FOGLIO LAPIS - FEBBRAIO - 2016

 
 

Secondo uno studio dell'OCSE scaturito dalle rilevazioni triennali PISA sul rendimento scolastico, il rendimento medio dei sistemi educativi non risente  della crescente presenza di alunni provenienti da culture diverse – Tuttavia è un fatto che i risultati migliori si registrano dove la società, e di conseguenza la popolazione scolastica, è più compatta – Si tratta comunque di una sfida ineludibile: ecco le condizioni per affrontarla con successo

 

Da anni ormai l'OCSE (Organizzazione per la cooperazione e lo sviluppo economico) tiene sotto osservazione i sistemi scolastici dei Paesi membri. Lo fa attraverso le indagini PISA (acrostico inglese: programma per la valutazione internazionale degli studenti) che ogni tre anni analizzano e mettono a confronto le competenze linguistiche, matematiche e scientifiche dei ragazzi quindicenni. Sulla base dei risultati delle indagini condotte fra il 2003 e il 2012, l'OCSE ha pubblicato uno studio (Gli studenti immigrati a scuola – Favorire il percorso verso l'integrazione) che focalizza l'attenzione sull'influsso esercitato sui sistemi educativi dal massiccio fenomeno migratorio, caratteristico dei nostri tempi e destinato a durare, se non addirittura a crescere, negli anni venturi.

Ebbene, la conclusione dello studio è migliore di quello che ci si poteva aspettare: secondo Andreas Schleicher, il funzionario OCSE che ha coordinato l'operazione,  nonostante l'imponenza del fenomeno migratorio la statistica rivela che non ha prodotto conseguenze negative sui rendimenti scolastici medi, nemmeno nei Paesi caratterizzati da quote d'immigrazione particolarmente elevate.
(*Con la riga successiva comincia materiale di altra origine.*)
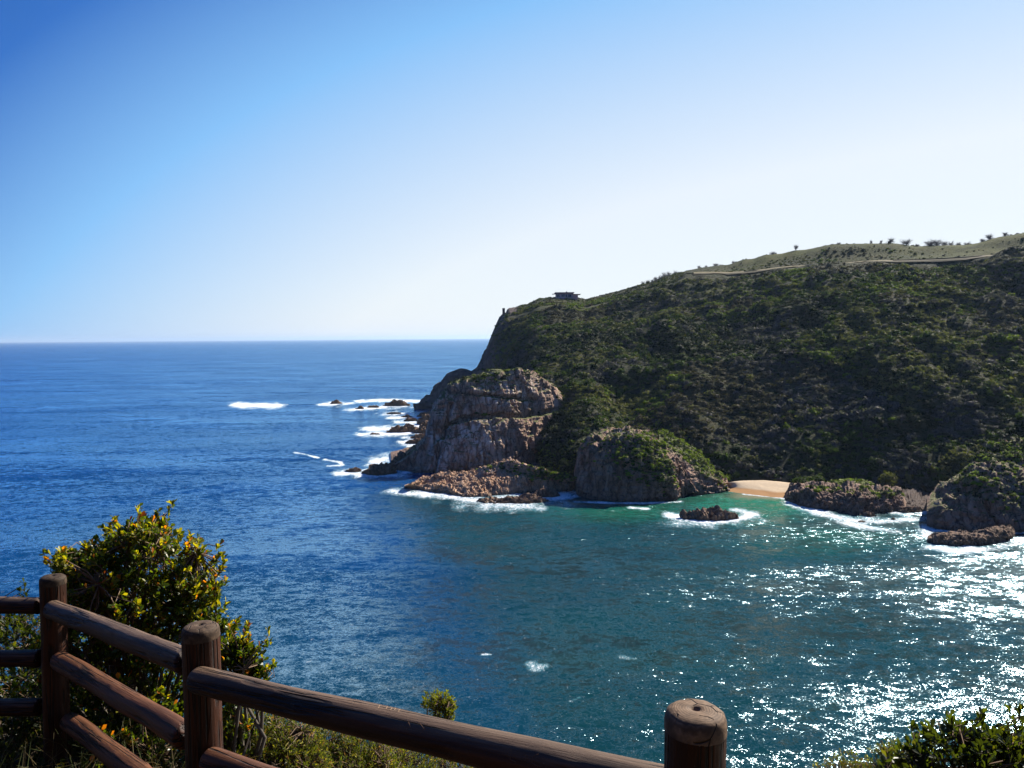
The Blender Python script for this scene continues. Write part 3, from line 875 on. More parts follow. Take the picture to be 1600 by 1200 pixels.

Inoltre lo studio fa emergere chiaramente quattro condizioni perché la sfida della scuola multietnica possa essere affrontata con successo. I risultati migliori si registrano quando i bambini immigrati frequentano la scuola fin dall'asilo, vengono inquadrati in classi normali, ricevono una preliminare formazione linguistica, hanno a che fare con docenti addestrati per insegnare a scolaresche assortite per provenienza etnica e culturale.

Purtroppo queste condizioni non sempre coesistono: spesso gli alunni stranieri arrivano in età superiore a quella dell'asilo, a volte non conoscono che poche parole nella lingua del Paese ospite, e i loro docenti non sono preparati specificamente per un compito così delicato. Del resto sappiamo bene che a guidare le classifiche derivanti dalle indagini PISA sono le scuole di quei Paesi nei quali da società relativamente compatte discendono scolaresche altrettanto compatte: è il caso della Corea, del Giappone, della Finlandia. Dunque non c'è dubbio che le classi multietniche rappresentino una sfida: il fatto che finora non abbiano influito negativamente sui rendimenti medi non può che incoraggiare chi è posto di fronte a una prospettiva decisamente multietnica e multiculturale e ha dunque il dovere di adattarvi la propria visione del mondo. Un dovere che purtroppo non è favorito dal clima attuale a proposito di accoglienza: di fronte ai flussi impetuosi che premono alle sue frontiere l'Europa è spaventata e tende al rifiuto. Né la partecipazione straniera alle attività criminali o episodi come l'aggressione alle donne la notte di Capodanno a Colonia sono fatti per calmare le acque.

C'è evidentemente, a  monte della questione scolastica, un problema più generale, l'esigenza di mettere ordine nel fenomeno migratorio, di gestirlo in modo da fargli perdere i connotati dell'emergenza, da incanalarlo verso una dimensione programmata. Perché in ogni caso è proprio questa la realtà destinata a connotare il  nostro futuro, bisogna farci i conti. Quanto alla scuola, non può che prepararsi alla sfida con l'arma dei quattro punti suggeriti dall'OCSE.

                                                          r. f. l.